Profit Growth Meets Margin Pressure
Bajaj Housing Finance Ltd. reported a 14% year-over-year profit increase to approximately ₹669 crore in the final quarter of fiscal year 2026. This growth was primarily fueled by a substantial 23% expansion in its Assets Under Management (AUM), which reached ₹1.41 lakh crore by March 31, 2026. Loan disbursements also rose by 23% year-over-year to ₹17,506 crore during the quarter. However, this top-line expansion occurred while facing significant margin pressure. The company's net interest margin (NIM) declined to 3.8% from 4% in the previous quarter, reflecting intensified competition, especially from banks, in the prime housing loan market. Portfolio yields, a key profitability indicator, softened to 9.1% from 9.7% a year earlier, showing the effect of aggressive pricing in the sector.
Ambitious Market Share Goals and Valuation
The company has set ambitious targets, aiming to double its share of home loan originations to 5% from its current 2.5–2.7%. To achieve this, Bajaj Housing Finance is using its diversified product portfolio, including lease rental discounting (LRD), developer financing, and loans against property, alongside its core housing loans. The LRD segment has emerged as the fastest-growing, accounting for nearly a quarter of total assets and surging 44% year-on-year. Management expects a maintained Return on Assets (RoA) of 2.0–2.2% for FY27, anticipating that better operational efficiency and lower credit costs will offset current margin squeeze. The stock trades at a trailing twelve-month P/E ratio of approximately 29-31 times earnings, notably higher than pure-play housing finance competitors like LIC Housing Finance (P/E 5.45) and PNB Housing Finance (P/E 11.90). This valuation suggests investors expect continued growth.
Analyst Concerns and Competitive Risks
While ICICI Securities reiterated a 'Buy' rating with an unchanged target of ₹125, implying a potential 37% upside, a closer look reveals inherent risks. The company's P/E multiple of around 30 is a significant premium compared to many peers like LIC Housing Finance and PNB Housing Finance, which trade at substantially lower multiples. This high valuation depends on successfully expanding market share and maintaining profitability despite ongoing margin declines. Competitors such as PNB Housing Finance are also targeting aggressive growth, projecting 18-20% loan expansion and aiming for a ₹1 lakh crore loan book by FY27, primarily in the affordable segment, indicating a fiercely competitive market. The company's reliance on aggressive growth assumptions in a sector increasingly challenged by banks' lower cost of funds is a significant risk. Furthermore, while its diversified portfolio provides some protection, its core housing loan segment faces direct competition that has historically lowered home loan prices. The company's return on equity (ROE) of around 11-13% is respectable but may not fully justify a high P/E, especially compared to sector profit forecasts.

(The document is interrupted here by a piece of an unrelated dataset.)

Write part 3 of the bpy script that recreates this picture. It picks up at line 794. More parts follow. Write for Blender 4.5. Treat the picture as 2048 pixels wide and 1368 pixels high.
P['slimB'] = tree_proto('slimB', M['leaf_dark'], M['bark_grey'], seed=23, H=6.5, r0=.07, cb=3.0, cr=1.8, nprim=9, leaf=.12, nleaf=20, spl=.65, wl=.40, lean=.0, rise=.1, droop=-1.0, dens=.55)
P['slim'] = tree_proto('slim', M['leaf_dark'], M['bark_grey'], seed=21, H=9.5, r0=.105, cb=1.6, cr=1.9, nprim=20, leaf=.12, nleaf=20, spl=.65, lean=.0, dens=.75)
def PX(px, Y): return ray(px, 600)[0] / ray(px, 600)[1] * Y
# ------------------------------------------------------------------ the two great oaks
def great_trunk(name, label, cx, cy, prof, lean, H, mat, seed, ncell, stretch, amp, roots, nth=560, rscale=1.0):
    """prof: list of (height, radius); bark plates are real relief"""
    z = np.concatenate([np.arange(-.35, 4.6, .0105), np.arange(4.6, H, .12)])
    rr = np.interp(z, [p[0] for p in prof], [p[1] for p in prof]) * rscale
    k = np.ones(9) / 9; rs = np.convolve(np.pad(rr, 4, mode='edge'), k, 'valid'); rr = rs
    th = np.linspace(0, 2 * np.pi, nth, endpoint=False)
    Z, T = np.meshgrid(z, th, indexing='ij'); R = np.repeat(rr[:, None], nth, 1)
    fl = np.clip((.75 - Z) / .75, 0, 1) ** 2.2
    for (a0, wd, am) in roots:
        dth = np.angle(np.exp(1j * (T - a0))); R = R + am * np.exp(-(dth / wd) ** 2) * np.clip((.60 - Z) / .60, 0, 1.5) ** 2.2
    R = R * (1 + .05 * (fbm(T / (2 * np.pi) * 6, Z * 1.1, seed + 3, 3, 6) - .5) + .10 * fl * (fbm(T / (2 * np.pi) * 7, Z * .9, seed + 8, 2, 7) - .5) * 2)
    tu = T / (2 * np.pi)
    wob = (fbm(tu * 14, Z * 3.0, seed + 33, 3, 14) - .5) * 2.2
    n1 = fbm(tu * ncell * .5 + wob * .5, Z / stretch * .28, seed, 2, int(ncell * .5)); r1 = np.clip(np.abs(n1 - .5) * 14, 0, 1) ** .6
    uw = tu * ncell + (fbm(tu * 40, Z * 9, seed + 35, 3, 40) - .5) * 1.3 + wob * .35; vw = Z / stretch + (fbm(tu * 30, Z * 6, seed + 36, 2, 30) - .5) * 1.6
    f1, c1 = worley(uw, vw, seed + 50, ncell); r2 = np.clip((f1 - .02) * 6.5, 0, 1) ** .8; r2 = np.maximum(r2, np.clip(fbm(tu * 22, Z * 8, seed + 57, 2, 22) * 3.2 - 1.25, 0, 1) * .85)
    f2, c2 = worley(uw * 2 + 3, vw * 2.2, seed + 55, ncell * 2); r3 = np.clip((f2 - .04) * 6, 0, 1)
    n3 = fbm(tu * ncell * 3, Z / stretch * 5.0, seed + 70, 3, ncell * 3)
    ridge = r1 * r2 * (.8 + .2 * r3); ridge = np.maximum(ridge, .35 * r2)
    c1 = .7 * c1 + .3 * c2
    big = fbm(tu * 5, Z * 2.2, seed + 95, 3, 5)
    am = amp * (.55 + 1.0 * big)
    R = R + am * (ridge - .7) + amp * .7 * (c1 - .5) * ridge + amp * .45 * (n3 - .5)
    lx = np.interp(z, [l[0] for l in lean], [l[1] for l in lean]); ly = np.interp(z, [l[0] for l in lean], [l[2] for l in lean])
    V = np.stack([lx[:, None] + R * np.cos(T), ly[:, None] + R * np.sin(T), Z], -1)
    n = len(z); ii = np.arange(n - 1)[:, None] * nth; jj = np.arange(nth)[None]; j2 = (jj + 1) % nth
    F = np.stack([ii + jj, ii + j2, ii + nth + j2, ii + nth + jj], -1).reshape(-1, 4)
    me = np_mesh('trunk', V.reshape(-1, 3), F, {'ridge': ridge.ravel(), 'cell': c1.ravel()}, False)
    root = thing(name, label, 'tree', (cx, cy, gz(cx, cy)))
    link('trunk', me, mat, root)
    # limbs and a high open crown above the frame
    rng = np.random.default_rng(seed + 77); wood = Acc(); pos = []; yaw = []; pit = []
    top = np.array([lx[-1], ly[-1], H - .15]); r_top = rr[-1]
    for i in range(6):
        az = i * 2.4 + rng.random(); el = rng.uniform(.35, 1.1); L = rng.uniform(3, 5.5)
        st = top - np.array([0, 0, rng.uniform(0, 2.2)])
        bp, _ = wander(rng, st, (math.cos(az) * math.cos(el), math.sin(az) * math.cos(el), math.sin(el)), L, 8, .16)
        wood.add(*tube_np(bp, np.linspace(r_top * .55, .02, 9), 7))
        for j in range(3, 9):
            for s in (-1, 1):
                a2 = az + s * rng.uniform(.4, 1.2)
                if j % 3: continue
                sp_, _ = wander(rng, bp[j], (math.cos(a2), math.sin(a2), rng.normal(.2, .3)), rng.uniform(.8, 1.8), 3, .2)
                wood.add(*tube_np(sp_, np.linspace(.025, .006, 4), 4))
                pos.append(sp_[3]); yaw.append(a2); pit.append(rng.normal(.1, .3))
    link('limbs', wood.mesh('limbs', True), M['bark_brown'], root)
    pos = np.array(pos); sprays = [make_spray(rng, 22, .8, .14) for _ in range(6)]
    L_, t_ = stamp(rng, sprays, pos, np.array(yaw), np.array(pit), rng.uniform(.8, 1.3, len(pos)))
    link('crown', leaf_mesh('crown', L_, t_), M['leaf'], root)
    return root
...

Divergent Analyst Views and Management Outlook
Analysts' views on Bajaj Housing Finance are mixed. ICICI Securities champions the stock with a 'Buy' rating and a ₹125 target, but a broader survey of 14 analysts shows a 'Neutral' consensus, with an average 12-month price target near ₹93.36. Some analysts place the average target closer to ₹100, suggesting less potential upside than ICICI Securities implies. Management remains optimistic, forecasting a maintained RoA of 2.0–2.2% for FY27 and expecting improved operational efficiencies to bolster performance. The overall housing finance sector is expected to grow healthily, with AUM projected to increase 15-17% in FY26-FY27, and the affordable housing segment showing particular promise. Bajaj Housing Finance's strategy to tap into near-prime and affordable segments could be key to navigating competition and maintaining growth momentum.